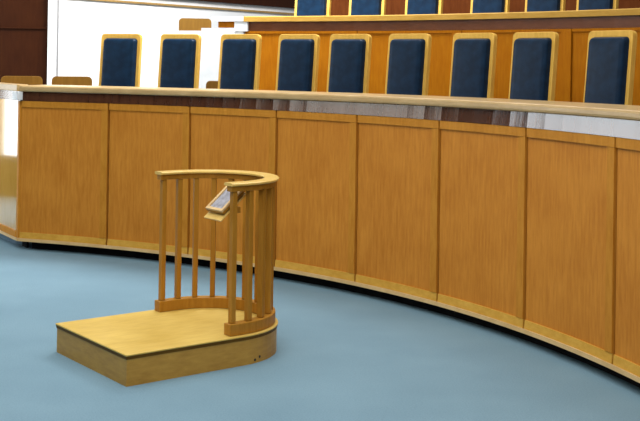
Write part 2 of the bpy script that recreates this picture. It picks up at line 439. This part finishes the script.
# two dark screw heads low on the curved side of the platform
for t, z in ((-1.30, .030), (-1.39, .019)):
    R_ = w / 2 - .0085
    bm = bmesh.new()
    bmesh.ops.create_cone(bm, cap_ends=True, segments=16, radius1=.0085, radius2=.007, depth=.004,
        matrix=Matrix.Translation((Ls + R_ * math.cos(t), w / 2 + R_ * math.sin(t), z)) @ Matrix.Rotation(t, 4, 'Z') @ Matrix.Rotation(PI / 2, 4, 'Y'))
    link('screw_head', bm, 'metal', ws)

# ------------------------------------------------------------------ light
wd = bpy.data.worlds.new('World'); scene.world = wd; wd.use_nodes = True
bg = wd.node_tree.nodes['Background']; bg.inputs['Color'].default_value = (.93, .97, 1, 1); bg.inputs['Strength'].default_value = .42

def area(name, loc, target, sx, sy, power, color=(1, 1, 1)):
    l = bpy.data.lights.new(name, 'AREA'); l.shape = 'RECTANGLE'; l.size = sx; l.size_y = sy; l.energy = power; l.color = color
    o = bpy.data.objects.new(name, l); COL.objects.link(o); o.location = loc
    o.rotation_euler = (Vector(target) - Vector(loc)).to_track_quat('-Z', 'Y').to_euler(); return o
area('ceiling_light_a', (-1.5, 5.0, 5.5), (-1.5, 5.0, 0), 5, 5, 265, (1, .97, .92))
area('ceiling_light_b', (1.0, 10.5, 6.0), (.5, 9.5, 0), 5, 3, 175, (1, .97, .92))
area('ceiling_light_c', (-.5, 0.5, 5.0), (-.8, 6, .5), 5, 2, 150, (1, .98, .95))
area('white_wall_fill', (-.7, 10.6, 5.0), (-1.9, 13.6, 1.6), 2, 1.2, 420, (1, 1, 1))  # unseen lamp added to whiten the side wall and partition
# daylight windows in the side wall, and the brown wall opposite the bench
m, nt, b = new_mat('daylight_pane')
b.inputs['Base Color'].default_value = (.8, .85, .9, 1); b.inputs['Emission Color'].default_value = (.92, .97, 1, 1); b.inputs['Emission Strength'].default_value = 3.3
M['pane'] = m
m, nt, b = new_mat('dimmed_glow_pane')  # unseen window's glow, dimmed to turn the dark band's reflection grey
b.inputs['Base Color'].default_value = (.7, .7, .68, 1); b.inputs['Emission Color'].default_value = (1, .97, .90, 1); b.inputs['Emission Strength'].default_value = 1.7
M['dim_pane'] = m
ys = [-4.2, 7.9, 9.1, 10.1, 13.0, 13.399]; SILL = {1: 1.3, 3: .50}
bm = bmesh.new()
for k in range(0, 5, 2): box(bm, -5.8, -5.6, ys[k], ys[k + 1], 0, 5.2)
for k in (1, 3):
    box(bm, -5.8, -5.6, ys[k], ys[k + 1], 0, SILL[k]); box(bm, -5.8, -5.6, ys[k], ys[k + 1], 4.3, 5.2)
structure(link('wall_side', bm, 'wallwood'))
for q, k in enumerate((1, 3)):
    bm = bmesh.new(); box(bm, -5.73, -5.71, ys[k] + .002, ys[k + 1] - .002, SILL[k] + .002, 4.298)
    wn = structure(link('window_%d' % (q + 1), bm, ('dim_pane', 'pane')[q]))
    bm = bmesh.new(); y0, y1 = ys[k] + .003, ys[k + 1] - .003
    nb = 4 if k == 1 else 2
    for i in range(nb):
        yy = y0 + (y1 - y0 - .07) * i / (nb - 1); box(bm, -5.705, -5.64, yy, yy + .07, SILL[k] + .003, 4.297)
    link('window_frame', bm, 'trim', wn)
bm = bmesh.new(); box(bm, -5.6, 7, -4.3, -4.1, 0, 5.2)
structure(link('wall_front', bm, 'tierwall'))

# ------------------------------------------------------------------ camera
f, pitch, roll, cy0 = 1127.8, -.0051, .0148, 57.5
cam = bpy.data.cameras.new('Camera'); co = bpy.data.objects.new('Camera', cam); COL.objects.link(co)
cam.sensor_fit = 'HORIZONTAL'; cam.sensor_width = 36; cam.lens = 36 * f / 640; cam.shift_y = -(210.5 - cy0) / 640
cam.clip_start = .05; cam.clip_end = 200
cp, sn = math.cos(pitch), math.sin(pitch)
Rv = Vector((1, 0, 0)); Dv = Vector((0, cp, -sn)); Uv = Vector((0, sn, cp))
cr_, sr_ = math.cos(roll), math.sin(roll)
R2 = Rv * cr_ + Uv * sr_; U2 = Uv * cr_ - Rv * sr_
co.matrix_world = Matrix(((R2.x, U2.x, -Dv.x, 0), (R2.y, U2.y, -Dv.y, 0), (R2.z, U2.z, -Dv.z, 1.7), (0, 0, 0, 1)))
scene.camera = co
vs = scene.view_settings; vs.view_transform = 'Standard'; vs.look = 'None'; vs.gamma = 1; vs.use_curve_mapping = False; vs.exposure = .0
▬▬▬
Exercise requirements: Pictures are excluded; output everything else in the data verbatim.

Output:
Write part 2 of the bpy script that recreates this picture. It picks up at line 439. This part finishes the script.
# two dark screw heads low on the curved side of the platform
for t, z in ((-1.30, .030), (-1.39, .019)):
    R_ = w / 2 - .0085
    bm = bmesh.new()
    bmesh.ops.create_cone(bm, cap_ends=True, segments=16, radius1=.0085, radius2=.007, depth=.004,
        matrix=Matrix.Translation((Ls + R_ * math.cos(t), w / 2 + R_ * math.sin(t), z)) @ Matrix.Rotation(t, 4, 'Z') @ Matrix.Rotation(PI / 2, 4, 'Y'))
    link('screw_head', bm, 'metal', ws)

# ------------------------------------------------------------------ light
wd = bpy.data.worlds.new('World'); scene.world = wd; wd.use_nodes = True
bg = wd.node_tree.nodes['Background']; bg.inputs['Color'].default_value = (.93, .97, 1, 1); bg.inputs['Strength'].default_value = .42

def area(name, loc, target, sx, sy, power, color=(1, 1, 1)):
    l = bpy.data.lights.new(name, 'AREA'); l.shape = 'RECTANGLE'; l.size = sx; l.size_y = sy; l.energy = power; l.color = color
    o = bpy.data.objects.new(name, l); COL.objects.link(o); o.location = loc
    o.rotation_euler = (Vector(target) - Vector(loc)).to_track_quat('-Z', 'Y').to_euler(); return o
area('ceiling_light_a', (-1.5, 5.0, 5.5), (-1.5, 5.0, 0), 5, 5, 265, (1, .97, .92))
area('ceiling_light_b', (1.0, 10.5, 6.0), (.5, 9.5, 0), 5, 3, 175, (1, .97, .92))
area('ceiling_light_c', (-.5, 0.5, 5.0), (-.8, 6, .5), 5, 2, 150, (1, .98, .95))
area('white_wall_fill', (-.7, 10.6, 5.0), (-1.9, 13.6, 1.6), 2, 1.2, 420, (1, 1, 1))  # unseen lamp added to whiten the side wall and partition
# daylight windows in the side wall, and the brown wall opposite the bench
m, nt, b = new_mat('daylight_pane')
b.inputs['Base Color'].default_value = (.8, .85, .9, 1); b.inputs['Emission Color'].default_value = (.92, .97, 1, 1); b.inputs['Emission Strength'].default_value = 3.3
M['pane'] = m
m, nt, b = new_mat('dimmed_glow_pane')  # unseen window's glow, dimmed to turn the dark band's reflection grey
b.inputs['Base Color'].default_value = (.7, .7, .68, 1); b.inputs['Emission Color'].default_value = (1, .97, .90, 1); b.inputs['Emission Strength'].default_value = 1.7
M['dim_pane'] = m
ys = [-4.2, 7.9, 9.1, 10.1, 13.0, 13.399]; SILL = {1: 1.3, 3: .50}
bm = bmesh.new()
for k in range(0, 5, 2): box(bm, -5.8, -5.6, ys[k], ys[k + 1], 0, 5.2)
for k in (1, 3):
    box(bm, -5.8, -5.6, ys[k], ys[k + 1], 0, SILL[k]); box(bm, -5.8, -5.6, ys[k], ys[k + 1], 4.3, 5.2)
structure(link('wall_side', bm, 'wallwood'))
for q, k in enumerate((1, 3)):
    bm = bmesh.new(); box(bm, -5.73, -5.71, ys[k] + .002, ys[k + 1] - .002, SILL[k] + .002, 4.298)
    wn = structure(link('window_%d' % (q + 1), bm, ('dim_pane', 'pane')[q]))
    bm = bmesh.new(); y0, y1 = ys[k] + .003, ys[k + 1] - .003
    nb = 4 if k == 1 else 2
    for i in range(nb):
        yy = y0 + (y1 - y0 - .07) * i / (nb - 1); box(bm, -5.705, -5.64, yy, yy + .07, SILL[k] + .003, 4.297)
    link('window_frame', bm, 'trim', wn)
bm = bmesh.new(); box(bm, -5.6, 7, -4.3, -4.1, 0, 5.2)
structure(link('wall_front', bm, 'tierwall'))

# ------------------------------------------------------------------ camera
f, pitch, roll, cy0 = 1127.8, -.0051, .0148, 57.5
cam = bpy.data.cameras.new('Camera'); co = bpy.data.objects.new('Camera', cam); COL.objects.link(co)
cam.sensor_fit = 'HORIZONTAL'; cam.sensor_width = 36; cam.lens = 36 * f / 640; cam.shift_y = -(210.5 - cy0) / 640
cam.clip_start = .05; cam.clip_end = 200
cp, sn = math.cos(pitch), math.sin(pitch)
Rv = Vector((1, 0, 0)); Dv = Vector((0, cp, -sn)); Uv = Vector((0, sn, cp))
cr_, sr_ = math.cos(roll), math.sin(roll)
R2 = Rv * cr_ + Uv * sr_; U2 = Uv * cr_ - Rv * sr_
co.matrix_world = Matrix(((R2.x, U2.x, -Dv.x, 0), (R2.y, U2.y, -Dv.y, 0), (R2.z, U2.z, -Dv.z, 1.7), (0, 0, 0, 1)))
scene.camera = co
vs = scene.view_settings; vs.view_transform = 'Standard'; vs.look = 'None'; vs.gamma = 1; vs.use_curve_mapping = False; vs.exposure = .0